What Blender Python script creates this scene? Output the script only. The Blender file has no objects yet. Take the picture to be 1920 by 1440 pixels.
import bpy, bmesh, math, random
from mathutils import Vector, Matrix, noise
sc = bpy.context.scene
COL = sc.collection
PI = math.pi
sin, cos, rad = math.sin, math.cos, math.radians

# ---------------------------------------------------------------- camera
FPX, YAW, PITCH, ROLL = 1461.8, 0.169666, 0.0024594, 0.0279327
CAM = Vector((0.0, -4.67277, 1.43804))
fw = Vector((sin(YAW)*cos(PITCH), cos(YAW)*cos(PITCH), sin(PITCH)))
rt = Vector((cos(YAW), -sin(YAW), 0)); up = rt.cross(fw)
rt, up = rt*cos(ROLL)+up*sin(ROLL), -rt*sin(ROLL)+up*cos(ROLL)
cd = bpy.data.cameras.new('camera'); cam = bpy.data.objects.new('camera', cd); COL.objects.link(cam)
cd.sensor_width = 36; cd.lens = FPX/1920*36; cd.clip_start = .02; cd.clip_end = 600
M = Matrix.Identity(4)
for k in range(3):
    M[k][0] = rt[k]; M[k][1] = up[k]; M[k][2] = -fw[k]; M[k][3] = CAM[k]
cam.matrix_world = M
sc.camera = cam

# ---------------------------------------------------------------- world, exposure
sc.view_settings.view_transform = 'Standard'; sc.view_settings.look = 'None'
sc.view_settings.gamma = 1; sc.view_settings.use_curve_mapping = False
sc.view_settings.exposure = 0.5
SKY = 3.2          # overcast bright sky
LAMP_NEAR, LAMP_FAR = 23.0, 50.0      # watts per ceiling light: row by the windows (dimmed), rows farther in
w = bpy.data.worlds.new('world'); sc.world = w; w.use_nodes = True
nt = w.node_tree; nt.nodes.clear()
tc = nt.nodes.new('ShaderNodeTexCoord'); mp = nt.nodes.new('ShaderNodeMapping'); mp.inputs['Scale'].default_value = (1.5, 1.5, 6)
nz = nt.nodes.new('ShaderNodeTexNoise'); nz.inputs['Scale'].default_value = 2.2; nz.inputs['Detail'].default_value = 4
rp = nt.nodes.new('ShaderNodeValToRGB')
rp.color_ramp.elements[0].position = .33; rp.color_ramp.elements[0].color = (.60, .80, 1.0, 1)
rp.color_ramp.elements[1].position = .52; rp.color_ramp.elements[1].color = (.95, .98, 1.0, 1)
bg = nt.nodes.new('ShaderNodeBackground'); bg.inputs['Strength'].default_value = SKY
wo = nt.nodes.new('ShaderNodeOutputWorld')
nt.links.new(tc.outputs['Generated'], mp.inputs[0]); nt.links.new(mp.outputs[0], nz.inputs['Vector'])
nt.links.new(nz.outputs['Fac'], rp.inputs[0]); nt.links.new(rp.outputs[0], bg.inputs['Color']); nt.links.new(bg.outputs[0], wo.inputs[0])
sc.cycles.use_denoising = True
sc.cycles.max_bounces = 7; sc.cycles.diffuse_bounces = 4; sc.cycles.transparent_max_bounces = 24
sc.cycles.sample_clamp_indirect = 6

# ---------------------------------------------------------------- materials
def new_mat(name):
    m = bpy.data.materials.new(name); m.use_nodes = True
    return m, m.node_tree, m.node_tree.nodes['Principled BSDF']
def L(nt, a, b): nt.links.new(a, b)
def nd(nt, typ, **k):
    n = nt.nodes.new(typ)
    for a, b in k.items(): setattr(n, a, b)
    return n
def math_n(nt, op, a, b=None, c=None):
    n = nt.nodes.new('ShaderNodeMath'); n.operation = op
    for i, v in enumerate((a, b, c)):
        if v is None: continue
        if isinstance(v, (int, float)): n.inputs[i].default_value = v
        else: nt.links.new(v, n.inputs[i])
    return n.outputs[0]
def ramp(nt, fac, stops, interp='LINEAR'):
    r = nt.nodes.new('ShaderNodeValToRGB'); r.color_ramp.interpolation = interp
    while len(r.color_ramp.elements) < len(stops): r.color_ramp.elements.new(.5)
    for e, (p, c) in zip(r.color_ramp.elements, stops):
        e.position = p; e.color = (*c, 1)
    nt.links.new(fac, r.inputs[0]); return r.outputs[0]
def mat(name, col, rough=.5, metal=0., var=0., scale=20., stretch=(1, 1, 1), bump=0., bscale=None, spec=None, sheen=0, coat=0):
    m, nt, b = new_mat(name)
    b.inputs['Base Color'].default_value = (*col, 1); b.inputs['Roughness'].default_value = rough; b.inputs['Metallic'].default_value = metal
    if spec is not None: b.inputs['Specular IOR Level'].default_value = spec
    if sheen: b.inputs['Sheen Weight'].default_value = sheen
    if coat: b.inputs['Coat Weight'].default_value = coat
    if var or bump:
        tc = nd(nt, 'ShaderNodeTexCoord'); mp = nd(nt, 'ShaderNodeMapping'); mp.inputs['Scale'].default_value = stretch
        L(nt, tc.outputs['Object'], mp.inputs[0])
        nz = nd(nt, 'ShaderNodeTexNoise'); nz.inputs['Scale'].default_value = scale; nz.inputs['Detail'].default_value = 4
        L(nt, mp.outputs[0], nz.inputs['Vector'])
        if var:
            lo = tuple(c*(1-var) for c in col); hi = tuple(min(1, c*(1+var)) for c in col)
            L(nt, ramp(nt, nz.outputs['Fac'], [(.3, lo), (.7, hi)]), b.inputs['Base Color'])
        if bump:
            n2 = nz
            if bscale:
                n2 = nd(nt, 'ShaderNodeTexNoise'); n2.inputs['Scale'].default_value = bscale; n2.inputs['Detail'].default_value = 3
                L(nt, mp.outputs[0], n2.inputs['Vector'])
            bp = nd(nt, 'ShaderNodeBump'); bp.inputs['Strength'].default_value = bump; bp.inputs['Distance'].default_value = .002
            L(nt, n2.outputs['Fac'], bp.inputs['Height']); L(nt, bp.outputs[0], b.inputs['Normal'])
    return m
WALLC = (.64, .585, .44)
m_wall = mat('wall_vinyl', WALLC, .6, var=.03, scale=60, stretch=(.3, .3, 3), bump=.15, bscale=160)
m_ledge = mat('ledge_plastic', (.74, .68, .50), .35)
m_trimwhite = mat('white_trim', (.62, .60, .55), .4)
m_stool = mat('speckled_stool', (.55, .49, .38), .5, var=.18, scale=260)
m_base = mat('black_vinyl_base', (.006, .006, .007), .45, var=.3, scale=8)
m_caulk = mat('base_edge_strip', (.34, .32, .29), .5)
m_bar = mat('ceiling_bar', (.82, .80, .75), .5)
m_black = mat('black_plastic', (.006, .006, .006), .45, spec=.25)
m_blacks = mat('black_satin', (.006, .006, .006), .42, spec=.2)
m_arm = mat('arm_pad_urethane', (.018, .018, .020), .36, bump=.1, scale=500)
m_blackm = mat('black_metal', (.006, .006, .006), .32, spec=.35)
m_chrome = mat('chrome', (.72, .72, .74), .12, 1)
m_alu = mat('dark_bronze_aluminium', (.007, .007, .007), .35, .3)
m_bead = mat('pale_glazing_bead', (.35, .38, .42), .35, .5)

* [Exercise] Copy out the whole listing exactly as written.

* [Finished answer]
What Blender Python script creates this scene? Output the script only. The Blender file has no objects yet. Take the picture to be 1920 by 1440 pixels.
import bpy, bmesh, math, random
from mathutils import Vector, Matrix, noise
sc = bpy.context.scene
COL = sc.collection
PI = math.pi
sin, cos, rad = math.sin, math.cos, math.radians

# ---------------------------------------------------------------- camera
FPX, YAW, PITCH, ROLL = 1461.8, 0.169666, 0.0024594, 0.0279327
CAM = Vector((0.0, -4.67277, 1.43804))
fw = Vector((sin(YAW)*cos(PITCH), cos(YAW)*cos(PITCH), sin(PITCH)))
rt = Vector((cos(YAW), -sin(YAW), 0)); up = rt.cross(fw)
rt, up = rt*cos(ROLL)+up*sin(ROLL), -rt*sin(ROLL)+up*cos(ROLL)
cd = bpy.data.cameras.new('camera'); cam = bpy.data.objects.new('camera', cd); COL.objects.link(cam)
cd.sensor_width = 36; cd.lens = FPX/1920*36; cd.clip_start = .02; cd.clip_end = 600
M = Matrix.Identity(4)
for k in range(3):
    M[k][0] = rt[k]; M[k][1] = up[k]; M[k][2] = -fw[k]; M[k][3] = CAM[k]
cam.matrix_world = M
sc.camera = cam

# ---------------------------------------------------------------- world, exposure
sc.view_settings.view_transform = 'Standard'; sc.view_settings.look = 'None'
sc.view_settings.gamma = 1; sc.view_settings.use_curve_mapping = False
sc.view_settings.exposure = 0.5
SKY = 3.2          # overcast bright sky
LAMP_NEAR, LAMP_FAR = 23.0, 50.0      # watts per ceiling light: row by the windows (dimmed), rows farther in
w = bpy.data.worlds.new('world'); sc.world = w; w.use_nodes = True
nt = w.node_tree; nt.nodes.clear()
tc = nt.nodes.new('ShaderNodeTexCoord'); mp = nt.nodes.new('ShaderNodeMapping'); mp.inputs['Scale'].default_value = (1.5, 1.5, 6)
nz = nt.nodes.new('ShaderNodeTexNoise'); nz.inputs['Scale'].default_value = 2.2; nz.inputs['Detail'].default_value = 4
rp = nt.nodes.new('ShaderNodeValToRGB')
rp.color_ramp.elements[0].position = .33; rp.color_ramp.elements[0].color = (.60, .80, 1.0, 1)
rp.color_ramp.elements[1].position = .52; rp.color_ramp.elements[1].color = (.95, .98, 1.0, 1)
bg = nt.nodes.new('ShaderNodeBackground'); bg.inputs['Strength'].default_value = SKY
wo = nt.nodes.new('ShaderNodeOutputWorld')
nt.links.new(tc.outputs['Generated'], mp.inputs[0]); nt.links.new(mp.outputs[0], nz.inputs['Vector'])
nt.links.new(nz.outputs['Fac'], rp.inputs[0]); nt.links.new(rp.outputs[0], bg.inputs['Color']); nt.links.new(bg.outputs[0], wo.inputs[0])
sc.cycles.use_denoising = True
sc.cycles.max_bounces = 7; sc.cycles.diffuse_bounces = 4; sc.cycles.transparent_max_bounces = 24
sc.cycles.sample_clamp_indirect = 6

# ---------------------------------------------------------------- materials
def new_mat(name):
    m = bpy.data.materials.new(name); m.use_nodes = True
    return m, m.node_tree, m.node_tree.nodes['Principled BSDF']
def L(nt, a, b): nt.links.new(a, b)
def nd(nt, typ, **k):
    n = nt.nodes.new(typ)
    for a, b in k.items(): setattr(n, a, b)
    return n
def math_n(nt, op, a, b=None, c=None):
    n = nt.nodes.new('ShaderNodeMath'); n.operation = op
    for i, v in enumerate((a, b, c)):
        if v is None: continue
        if isinstance(v, (int, float)): n.inputs[i].default_value = v
        else: nt.links.new(v, n.inputs[i])
    return n.outputs[0]
def ramp(nt, fac, stops, interp='LINEAR'):
    r = nt.nodes.new('ShaderNodeValToRGB'); r.color_ramp.interpolation = interp
    while len(r.color_ramp.elements) < len(stops): r.color_ramp.elements.new(.5)
    for e, (p, c) in zip(r.color_ramp.elements, stops):
        e.position = p; e.color = (*c, 1)
    nt.links.new(fac, r.inputs[0]); return r.outputs[0]
def mat(name, col, rough=.5, metal=0., var=0., scale=20., stretch=(1, 1, 1), bump=0., bscale=None, spec=None, sheen=0, coat=0):
    m, nt, b = new_mat(name)
    b.inputs['Base Color'].default_value = (*col, 1); b.inputs['Roughness'].default_value = rough; b.inputs['Metallic'].default_value = metal
    if spec is not None: b.inputs['Specular IOR Level'].default_value = spec
    if sheen: b.inputs['Sheen Weight'].default_value = sheen
    if coat: b.inputs['Coat Weight'].default_value = coat
    if var or bump:
        tc = nd(nt, 'ShaderNodeTexCoord'); mp = nd(nt, 'ShaderNodeMapping'); mp.inputs['Scale'].default_value = stretch
        L(nt, tc.outputs['Object'], mp.inputs[0])
        nz = nd(nt, 'ShaderNodeTexNoise'); nz.inputs['Scale'].default_value = scale; nz.inputs['Detail'].default_value = 4
        L(nt, mp.outputs[0], nz.inputs['Vector'])
        if var:
            lo = tuple(c*(1-var) for c in col); hi = tuple(min(1, c*(1+var)) for c in col)
            L(nt, ramp(nt, nz.outputs['Fac'], [(.3, lo), (.7, hi)]), b.inputs['Base Color'])
        if bump:
            n2 = nz
            if bscale:
                n2 = nd(nt, 'ShaderNodeTexNoise'); n2.inputs['Scale'].default_value = bscale; n2.inputs['Detail'].default_value = 3
                L(nt, mp.outputs[0], n2.inputs['Vector'])
            bp = nd(nt, 'ShaderNodeBump'); bp.inputs['Strength'].default_value = bump; bp.inputs['Distance'].default_value = .002
            L(nt, n2.outputs['Fac'], bp.inputs['Height']); L(nt, bp.outputs[0], b.inputs['Normal'])
    return m
WALLC = (.64, .585, .44)
m_wall = mat('wall_vinyl', WALLC, .6, var=.03, scale=60, stretch=(.3, .3, 3), bump=.15, bscale=160)
m_ledge = mat('ledge_plastic', (.74, .68, .50), .35)
m_trimwhite = mat('white_trim', (.62, .60, .55), .4)
m_stool = mat('speckled_stool', (.55, .49, .38), .5, var=.18, scale=260)
m_base = mat('black_vinyl_base', (.006, .006, .007), .45, var=.3, scale=8)
m_caulk = mat('base_edge_strip', (.34, .32, .29), .5)
m_bar = mat('ceiling_bar', (.82, .80, .75), .5)
m_black = mat('black_plastic', (.006, .006, .006), .45, spec=.25)
m_blacks = mat('black_satin', (.006, .006, .006), .42, spec=.2)
m_arm = mat('arm_pad_urethane', (.018, .018, .020), .36, bump=.1, scale=500)
m_blackm = mat('black_metal', (.006, .006, .006), .32, spec=.35)
m_chrome = mat('chrome', (.72, .72, .74), .12, 1)
m_alu = mat('dark_bronze_aluminium', (.007, .007, .007), .35, .3)
m_bead = mat('pale_glazing_bead', (.35, .38, .42), .35, .5)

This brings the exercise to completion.